There’s a CASABLANCA subplot with Louise Fletcher as Lou’s former flame, now married to French resistance fighter Fernando Lamas, getting an opportunity to show off his comic skills. Nicol Williamson plays Colonel Schissel, leader of “the Cincinnati Gestapo”, with young James Cromwell as his aide Schnell. James Coco and David Ogden Stiers are café waiters, and since you can’t have CASABLANCA without Sam, we get Scatman Crothers as the piano player who’s told not to play that song again… “Jeepers Creepers”!

Eileen Brennen mimics Lauren Bacall as a sultry saloon singer who calls Lou “Fred” (he in turn dubs her “Slinky”). Ann-Margret channels THE BIG SLEEP’s Martha Vickers as the oversexed wife of ancient, decrepit Sid Caesar , Simon’s old YOUR SHOW OF SHOWS boss.

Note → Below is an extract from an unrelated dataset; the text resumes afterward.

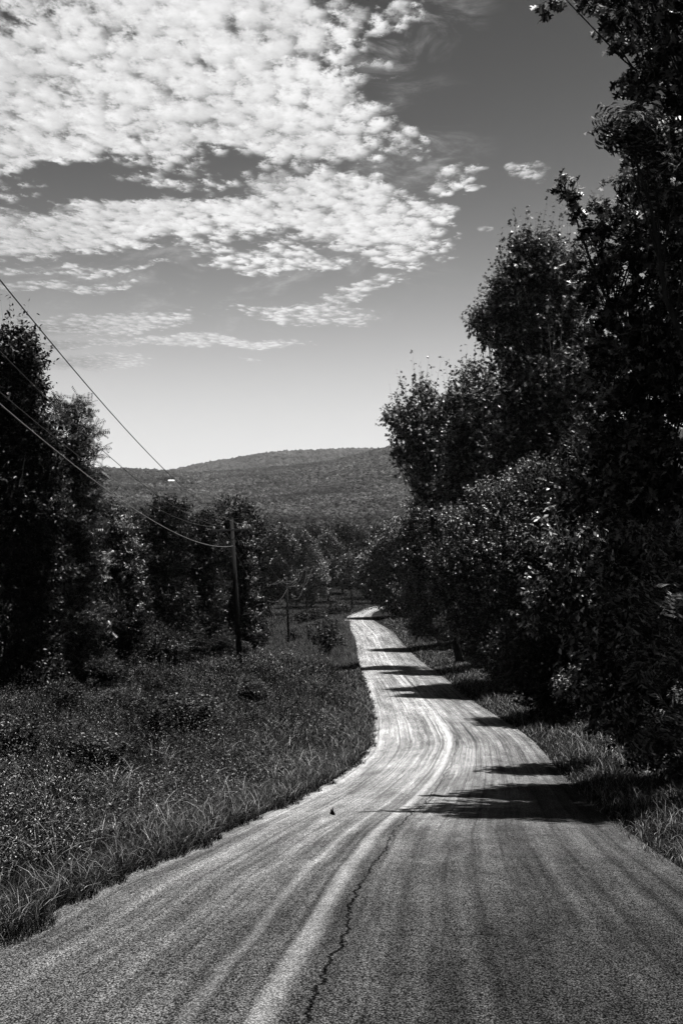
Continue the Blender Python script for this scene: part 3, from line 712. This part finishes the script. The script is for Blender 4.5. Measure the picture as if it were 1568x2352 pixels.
# --- roadside shrubs along the right verge (copies)
def proto_shrub(seed, m_):
    r = random.Random(seed); bl = []
    for k in range(9):
        a = r.uniform(0, 6.28); q_ = r.uniform(0, 1.1); zz = r.uniform(.4, 2.6)
        bl.append(((q_*math.cos(a), q_*math.sin(a), zz), r.uniform(.45, .85)*(1.1-.15*zz)))
    root = empty('shrub', (0, 0, 0)); tag(root, 'x', 'shrub')
    link('stem', trunk_mesh(None, bl, .05), root)
    P, A, N, S = crown_points(bl, .11, 2.0, r=np.random.default_rng(seed), spray=.4)
    link('foliage', crown_mesh('foliage', (P, A, N, S), T_DIA, m_, .12), root)
    return root
def proto_tree(seed, H, R, leaf, dens, m_, nb=22):
    r = random.Random(seed); bl = []
    for k in range(nb):
        t = (k+.5)/nb; zz = H*(.04+.92*t); prof = R*math.sin(math.pi*min(1, .18+t*.8))**.8
        a = r.uniform(0, 6.28); q_ = prof*r.uniform(.25, .85)
        bl.append(((q_*math.cos(a), q_*math.sin(a), zz), R*r.uniform(.3, .48)*(1.05-.4*t)))
    root = empty('woodland_tree', (0, 0, 0)); tag(root, 'x', 'tree')
    link('trunk', trunk_mesh(None, bl, .02*H*.9), root)
    P, A, N, S = crown_points(bl, leaf, dens, r=np.random.default_rng(seed), spray=1.0, shoot=.2)
    link('crown', crown_mesh('crown', (P, A, N, S), T_DIA, m_, .3), root)
    return root

class Deck:
    """first use moves the prototype itself, later uses copy it"""
    def __init__(s, protos): s.p = protos; s.used = [False]*len(protos)
    def put(s, i, loc, sc_, rz, label, group):
        o = s.p[i]
        if not s.used[i]:
            s.used[i] = True; s.src = None
            s.p[i] = o; o.location = loc; o.scale = sc_; o.rotation_euler = (0, 0, rz); o['label'] = label; o['group'] = group
            return o
        return copy_tree(o, loc, sc_, rz, label, group)

R_ = random.Random(99)
shrubs = Deck([proto_shrub(1, M_LEAF), proto_shrub(2, M_DARK), proto_shrub(3, M_PALE)])
for k in range(46):
    Y = 21*(185/21)**((k+.5)/46)*R_.uniform(.97, 1.03)
    X = float(eR(Y))+R_.uniform(2.2, 3.4)+.012*Y
    s_ = R_.uniform(.6, 1.1)*(.8+Y/160)
    shrubs.put(R_.choice([0, 1, 1, 0, 2, 0]), (X, Y, gz1(X, Y)-.1), (s_, s_, s_*R_.uniform(.8, 1.3)), R_.uniform(0, 6.28),
               'leafy shrub in the low edge of the woods along the right verge', 'shrubs along the right verge')
for k in range(30):
    t = (k+.5)/30; Y = 46+60*t+R_.uniform(-1.5, 1.5)
    X = float(np.interp(Y, [46, 60, 75, 90, 106], [-15.5, -13.2, -11.6, -9.6, -8.6]))+R_.uniform(-1.2, .6)
    s_ = R_.uniform(.8, 1.25)
    shrubs.put(1, (X, Y, gz1(X, Y)-.1), (s_, s_, s_*R_.uniform(1.0, 1.7)), R_.uniform(0, 6.28),  # dark leaf only: shade under the tree line put into the colour
               'dark shrub at the foot of the left tree line', 'shrubs at the foot of the left trees')
for k in range(34):
    Y = R_.uniform(20, 92); dl = R_.uniform(4.5, 6+Y*.13); X = float(eL(Y))-dl
    s_ = R_.uniform(.3, .7)*(.7+Y/110)
    shrubs.put(R_.choice([0, 1, 1]), (X, Y, gz1(X, Y)-.05), (s_*1.3, s_*1.3, s_*R_.uniform(.7, 1.0)), R_.uniform(0, 6.28),
               'low bramble clump standing in the left field', 'bramble clumps in the left field')
woods = Deck([proto_tree(5, 17, 3.6, .19, 2.4, M_DARK), proto_tree(6, 15, 3.2, .19, 2.4, M_LEAF), proto_tree(7, 19, 3.8, .2, 2.4, M_DARK)])
for k in range(44):       # deeper woods on the right
    Y = 20*(230/20)**((k+.5)/44)*R_.uniform(.95, 1.05)
    X = float(eR(min(Y, 178)))+R_.uniform(8.5, 11)+R_.uniform(0, 9)*(.4+Y/120)
    s_ = R_.uniform(.62, .92)
    woods.put(R_.choice([0, 1, 2]), (X, Y, gz1(X, Y)-.2), (s_, s_, s_), R_.uniform(0, 6.28),
              'dark crowded tree inside the woods behind the right roadside edge', 'trees inside the right woods')
for k in range(40):       # woods behind the left tree line
    Y = 58*(215/58)**((k+.5)/40)*R_.uniform(.95, 1.05)
    lim = min(float(np.interp(Y, [50, 66, 80, 92, 110, 240], [-19, -17, -16, -14, -13, -22])), -11)
    X = lim-R_.uniform(0, 14)
    top = (1150-R_.uniform(1195, 1250))*Y/F
    zb = gz1(X, Y)-.2; s_ = max(.45, min(1.0, (top-zb)/17.5))
    woods.put(R_.choice([0, 2]), (X, Y, zb), (s_*1.1, s_*1.1, s_), R_.uniform(0, 6.28),
              'dark crowded tree in the woods behind the left tree line', 'trees inside the left woods')
valley = Deck([proto_tree(8, 15, 4.6, .5, 2.6, M_DARK, 15), proto_tree(9, 15, 4.4, .5, 2.6, M_LEAF, 15), proto_tree(10, 14, 4.8, .5, 2.6, M_LEAF, 15)])
for k in range(95):
    Y = 300+300*((k+.5)/95)**1.3
    px = R_.uniform(520, 1040); X = (px-784)*Y/F
    if Y < 345 and 660 < px < 860: Y += 60
    zb = gz1(X, Y)-.2
    top = (1150-R_.uniform(1205, 1235))*Y/F
    s_ = max(.5, min(1.5, (top-zb)/14.5))
    valley.put(R_.choice([0, 0, 1, 2]), (X, Y, zb), (s_*1.05, s_*1.05, s_), R_.uniform(0, 6.28),
               'tree in the distant valley woods below the hill', 'trees of the valley woods')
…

Marsha Mason, Simon’s wife at the time, plays Merkle’s cheating widow Georgia, who accidentally flushes the dead dick’s ashes down the toilet! Stockard Channing’s on hand as Lou’s handy, virginal secretary Bess, and Vic Tayback, Abe Vigoda, and Carmine Caridi are the overbearing cops on Lou’s case ( at one point, Tayback tells Vigoda to “stop leaning” on Lou… literally!). Funnyman Phil Silvers , who Simon also worked with on the SGT. BILKO sitcom, has a cameo as a cab driver.

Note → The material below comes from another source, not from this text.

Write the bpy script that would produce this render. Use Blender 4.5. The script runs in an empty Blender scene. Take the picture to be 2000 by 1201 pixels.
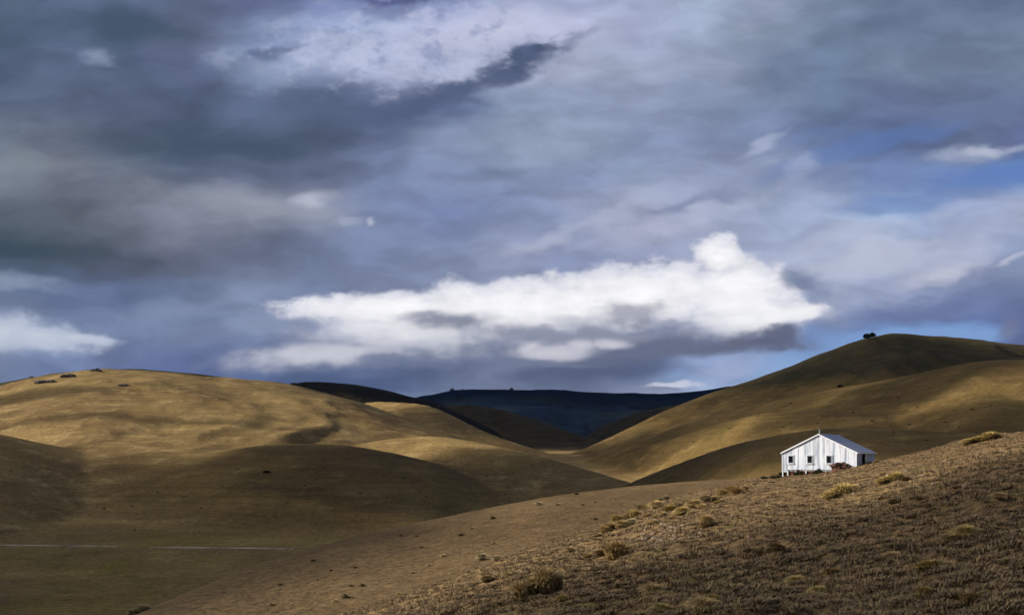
import bpy, math, random
import numpy as np
from mathutils import Vector, Matrix

random.seed(7)
rng = np.random.default_rng(7)
S = bpy.context.scene
COL = S.collection
PI = math.pi

# ------------------------------------------------------------------ camera, light, exposure
F = 1962.0            # focal length of the photograph in its own pixels (2000 wide)
HY = 890.0            # image row of the eye-level horizon
cam_d = bpy.data.cameras.new('camera')
cam = bpy.data.objects.new('camera', cam_d); COL.objects.link(cam)
cam.location = (0, 0, 0); cam.rotation_euler = (PI/2, 0, 0)
cam_d.sensor_fit = 'HORIZONTAL'; cam_d.sensor_width = 36.0
cam_d.lens = 36.0*F/2000.0
cam_d.shift_y = (HY-600.5)/2000.0
cam_d.clip_start = 0.3; cam_d.clip_end = 60000
S.camera = cam

SUN_EL = math.radians(25.0)
SUN_AZ = math.radians(-87.0)        # clockwise from +Y: square to the left of the view
SUN = Vector((math.sin(SUN_AZ)*math.cos(SUN_EL), math.cos(SUN_AZ)*math.cos(SUN_EL), math.sin(SUN_EL)))
sun_d = bpy.data.lights.new('sun', 'SUN'); sun_d.energy = 5.0; sun_d.angle = math.radians(0.5)
sun_d.color = (1.0, 0.93, 0.82)
sun = bpy.data.objects.new('sun', sun_d); COL.objects.link(sun)
sun.rotation_euler = SUN.to_track_quat('Z', 'Y').to_euler()

S.view_settings.view_transform = 'Standard'; S.view_settings.look = 'None'
S.view_settings.exposure = 0.85; S.view_settings.gamma = 1.0; S.view_settings.use_curve_mapping = False
S.cycles.max_bounces = 5; S.cycles.diffuse_bounces = 2; S.cycles.volume_bounces = 0
S.cycles.transparent_max_bounces = 48; S.cycles.sample_clamp_indirect = 4.0
S.cycles.use_denoising = True
S.cycles.use_adaptive_sampling = True; S.cycles.adaptive_threshold = 0.02; S.cycles.adaptive_min_samples = 12

def lin(c):
    return tuple((x/255/12.92 if x/255 <= .04045 else ((x/255+.055)/1.055)**2.4) for x in c)

class NT:
    """small helper for writing node trees as expressions"""
    def __init__(self, tree): self.t = tree; self.n = tree.nodes; self.l = tree.links
    def put(self, sock, v):
        if isinstance(v, bpy.types.NodeSocket): self.l.new(v, sock)
        elif v is not None:
            if isinstance(v, (tuple, list)) and len(v) == 3 and sock.type == 'RGBA': v = (*v, 1)
            sock.default_value = v
    def math(self, op, a, b=None, c=None, clamp=False):
        m = self.n.new('ShaderNodeMath'); m.operation = op; m.use_clamp = clamp
        for i, x in enumerate((a, b, c)): self.put(m.inputs[i], x)
        return m.outputs[0]
    def vmath(self, op, a, b=None, out=0):
        m = self.n.new('ShaderNodeVectorMath'); m.operation = op
        self.put(m.inputs[0], a); self.put(m.inputs[1], b)
        return m.outputs[out]
    def sep(self, v):
        m = self.n.new('ShaderNodeSeparateXYZ'); self.put(m.inputs[0], v); return m.outputs
    def comb(self, x, y, z=0.0):
        m = self.n.new('ShaderNodeCombineXYZ')
        for i, q in enumerate((x, y, z)): self.put(m.inputs[i], q)
        return m.outputs[0]
    def grey(self, v):
        m = self.n.new('ShaderNodeCombineColor')
        for i in range(3): self.put(m.inputs[i], v)
        return m.outputs[0]
    def mapping(self, v, loc=(0,0,0), rot=(0,0,0), scale=(1,1,1), kind='POINT'):
        m = self.n.new('ShaderNodeMapping'); m.vector_type = kind
        self.put(m.inputs[0], v); m.inputs[1].default_value = loc; m.inputs[2].default_value = rot; m.inputs[3].default_value = scale
        return m.outputs[0]
    def noise(self, v, scale, detail=4, rough=.55, dist=0.0, out=0, dims='3D'):
        m = self.n.new('ShaderNodeTexNoise'); m.noise_dimensions = dims
        self.put(m.inputs['Vector'], v); m.inputs['Scale'].default_value = scale
        m.inputs['Detail'].default_value = detail; m.inputs['Roughness'].default_value = rough; m.inputs['Distortion'].default_value = dist
        return m.outputs[out]
    def smooth(self, v, a, b, lo=0.0, hi=1.0, kind='SMOOTHSTEP'):
        m = self.n.new('ShaderNodeMapRange'); m.interpolation_type = kind
        self.put(m.inputs[0], v)
        for i, q in enumerate((a, b, lo, hi)): self.put(m.inputs[i+1], q)
        return m.outputs[0]
    def mix(self, f, a, b, blend='MIX'):
        m = self.n.new('ShaderNodeMix'); m.data_type = 'RGBA'; m.blend_type = blend
        self.put(m.inputs[0], f); self.put(m.inputs[6], a); self.put(m.inputs[7], b)
        return m.outputs[2]
    def ramp(self, f, stops, interp='LINEAR'):
        m = self.n.new('ShaderNodeValToRGB'); m.color_ramp.interpolation = interp
        e = m.color_ramp.elements
        while len(e) < len(stops): e.new(.5)
        for el, (p, c) in zip(e, stops): el.position = p; el.color = (*c, 1)
        self.put(m.inputs[0], f); return m.outputs[0]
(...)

DP John Alonso, who shot the neo-noir CHINATOWN (and there’s a CHINATOWN gag in this, too), gives us a fog-shrouded, sepia-toned San Francisco setting. Simon goes back to his SHOW OF SHOWS roots with all the puns, word play (“Hello, Georgia. I just had you on my mind”), and wacky sight gags. It’s obvious Simon has an affection for these films as he lampoons all the Bogart movie tropes, and the cast seems to be having a ball. There are plenty of guffaws to be had viewing THE CHEAP DETECTIVE, a Bogie devotee’s delight, and fans of film parodies like AIRPLANE! and THE NAKED GUN are sure to get a kick out of this one.